▶ **TASK TO COMPLETE**:
Copy every line of the listing exactly.

▶ **SUPPLIED INFORMATION**:
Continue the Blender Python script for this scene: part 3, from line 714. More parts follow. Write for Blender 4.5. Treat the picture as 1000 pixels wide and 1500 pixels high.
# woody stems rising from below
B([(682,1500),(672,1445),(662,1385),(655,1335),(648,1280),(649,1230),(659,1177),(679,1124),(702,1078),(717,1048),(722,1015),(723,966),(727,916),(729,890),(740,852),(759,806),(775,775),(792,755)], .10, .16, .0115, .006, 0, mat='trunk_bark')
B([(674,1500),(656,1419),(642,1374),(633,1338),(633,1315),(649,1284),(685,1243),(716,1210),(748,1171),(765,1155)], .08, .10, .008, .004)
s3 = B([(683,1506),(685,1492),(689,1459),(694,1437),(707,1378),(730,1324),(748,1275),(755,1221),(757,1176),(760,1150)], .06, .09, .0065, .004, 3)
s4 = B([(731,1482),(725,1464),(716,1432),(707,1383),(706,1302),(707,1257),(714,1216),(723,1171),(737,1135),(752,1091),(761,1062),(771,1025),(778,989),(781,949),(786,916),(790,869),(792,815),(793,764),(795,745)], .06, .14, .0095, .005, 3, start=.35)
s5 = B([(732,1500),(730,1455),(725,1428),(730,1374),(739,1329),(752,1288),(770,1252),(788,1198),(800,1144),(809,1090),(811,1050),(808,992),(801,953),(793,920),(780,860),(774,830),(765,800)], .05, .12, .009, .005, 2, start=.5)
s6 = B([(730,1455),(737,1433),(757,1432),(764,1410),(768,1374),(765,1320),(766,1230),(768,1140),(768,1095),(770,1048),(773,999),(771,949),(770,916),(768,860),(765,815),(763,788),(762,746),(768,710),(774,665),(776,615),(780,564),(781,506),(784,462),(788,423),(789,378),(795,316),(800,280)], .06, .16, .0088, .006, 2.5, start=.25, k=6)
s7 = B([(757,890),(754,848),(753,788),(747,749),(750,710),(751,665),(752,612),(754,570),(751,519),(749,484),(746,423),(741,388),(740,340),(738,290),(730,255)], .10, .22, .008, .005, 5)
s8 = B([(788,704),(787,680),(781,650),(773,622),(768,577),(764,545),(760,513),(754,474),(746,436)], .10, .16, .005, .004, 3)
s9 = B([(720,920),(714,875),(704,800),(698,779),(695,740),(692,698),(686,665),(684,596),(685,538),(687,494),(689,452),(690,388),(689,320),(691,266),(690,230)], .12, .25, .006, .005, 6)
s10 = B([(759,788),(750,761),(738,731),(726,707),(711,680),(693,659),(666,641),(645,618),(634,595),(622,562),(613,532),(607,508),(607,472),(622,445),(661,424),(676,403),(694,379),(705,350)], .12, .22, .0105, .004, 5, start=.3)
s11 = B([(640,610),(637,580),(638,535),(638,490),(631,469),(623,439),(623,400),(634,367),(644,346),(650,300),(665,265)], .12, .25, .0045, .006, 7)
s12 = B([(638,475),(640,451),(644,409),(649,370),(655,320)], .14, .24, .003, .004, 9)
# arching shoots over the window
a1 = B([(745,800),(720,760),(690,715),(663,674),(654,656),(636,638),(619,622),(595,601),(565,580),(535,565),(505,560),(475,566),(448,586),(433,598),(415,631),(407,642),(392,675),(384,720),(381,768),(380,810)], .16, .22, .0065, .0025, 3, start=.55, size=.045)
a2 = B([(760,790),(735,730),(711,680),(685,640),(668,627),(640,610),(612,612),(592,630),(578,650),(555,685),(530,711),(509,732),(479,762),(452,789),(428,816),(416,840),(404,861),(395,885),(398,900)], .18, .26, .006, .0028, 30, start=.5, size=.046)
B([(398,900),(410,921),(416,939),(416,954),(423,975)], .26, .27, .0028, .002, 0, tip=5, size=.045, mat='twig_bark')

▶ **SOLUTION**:
Continue the Blender Python script for this scene: part 3, from line 714. More parts follow. Write for Blender 4.5. Treat the picture as 1000 pixels wide and 1500 pixels high.
# woody stems rising from below
B([(682,1500),(672,1445),(662,1385),(655,1335),(648,1280),(649,1230),(659,1177),(679,1124),(702,1078),(717,1048),(722,1015),(723,966),(727,916),(729,890),(740,852),(759,806),(775,775),(792,755)], .10, .16, .0115, .006, 0, mat='trunk_bark')
B([(674,1500),(656,1419),(642,1374),(633,1338),(633,1315),(649,1284),(685,1243),(716,1210),(748,1171),(765,1155)], .08, .10, .008, .004)
s3 = B([(683,1506),(685,1492),(689,1459),(694,1437),(707,1378),(730,1324),(748,1275),(755,1221),(757,1176),(760,1150)], .06, .09, .0065, .004, 3)
s4 = B([(731,1482),(725,1464),(716,1432),(707,1383),(706,1302),(707,1257),(714,1216),(723,1171),(737,1135),(752,1091),(761,1062),(771,1025),(778,989),(781,949),(786,916),(790,869),(792,815),(793,764),(795,745)], .06, .14, .0095, .005, 3, start=.35)
s5 = B([(732,1500),(730,1455),(725,1428),(730,1374),(739,1329),(752,1288),(770,1252),(788,1198),(800,1144),(809,1090),(811,1050),(808,992),(801,953),(793,920),(780,860),(774,830),(765,800)], .05, .12, .009, .005, 2, start=.5)
s6 = B([(730,1455),(737,1433),(757,1432),(764,1410),(768,1374),(765,1320),(766,1230),(768,1140),(768,1095),(770,1048),(773,999),(771,949),(770,916),(768,860),(765,815),(763,788),(762,746),(768,710),(774,665),(776,615),(780,564),(781,506),(784,462),(788,423),(789,378),(795,316),(800,280)], .06, .16, .0088, .006, 2.5, start=.25, k=6)
s7 = B([(757,890),(754,848),(753,788),(747,749),(750,710),(751,665),(752,612),(754,570),(751,519),(749,484),(746,423),(741,388),(740,340),(738,290),(730,255)], .10, .22, .008, .005, 5)
s8 = B([(788,704),(787,680),(781,650),(773,622),(768,577),(764,545),(760,513),(754,474),(746,436)], .10, .16, .005, .004, 3)
s9 = B([(720,920),(714,875),(704,800),(698,779),(695,740),(692,698),(686,665),(684,596),(685,538),(687,494),(689,452),(690,388),(689,320),(691,266),(690,230)], .12, .25, .006, .005, 6)
s10 = B([(759,788),(750,761),(738,731),(726,707),(711,680),(693,659),(666,641),(645,618),(634,595),(622,562),(613,532),(607,508),(607,472),(622,445),(661,424),(676,403),(694,379),(705,350)], .12, .22, .0105, .004, 5, start=.3)
s11 = B([(640,610),(637,580),(638,535),(638,490),(631,469),(623,439),(623,400),(634,367),(644,346),(650,300),(665,265)], .12, .25, .0045, .006, 7)
s12 = B([(638,475),(640,451),(644,409),(649,370),(655,320)], .14, .24, .003, .004, 9)
# arching shoots over the window
a1 = B([(745,800),(720,760),(690,715),(663,674),(654,656),(636,638),(619,622),(595,601),(565,580),(535,565),(505,560),(475,566),(448,586),(433,598),(415,631),(407,642),(392,675),(384,720),(381,768),(380,810)], .16, .22, .0065, .0025, 3, start=.55, size=.045)
a2 = B([(760,790),(735,730),(711,680),(685,640),(668,627),(640,610),(612,612),(592,630),(578,650),(555,685),(530,711),(509,732),(479,762),(452,789),(428,816),(416,840),(404,861),(395,885),(398,900)], .18, .26, .006, .0028, 30, start=.5, size=.046)
B([(398,900),(410,921),(416,939),(416,954),(423,975)], .26, .27, .0028, .002, 0, tip=5, size=.045, mat='twig_bark')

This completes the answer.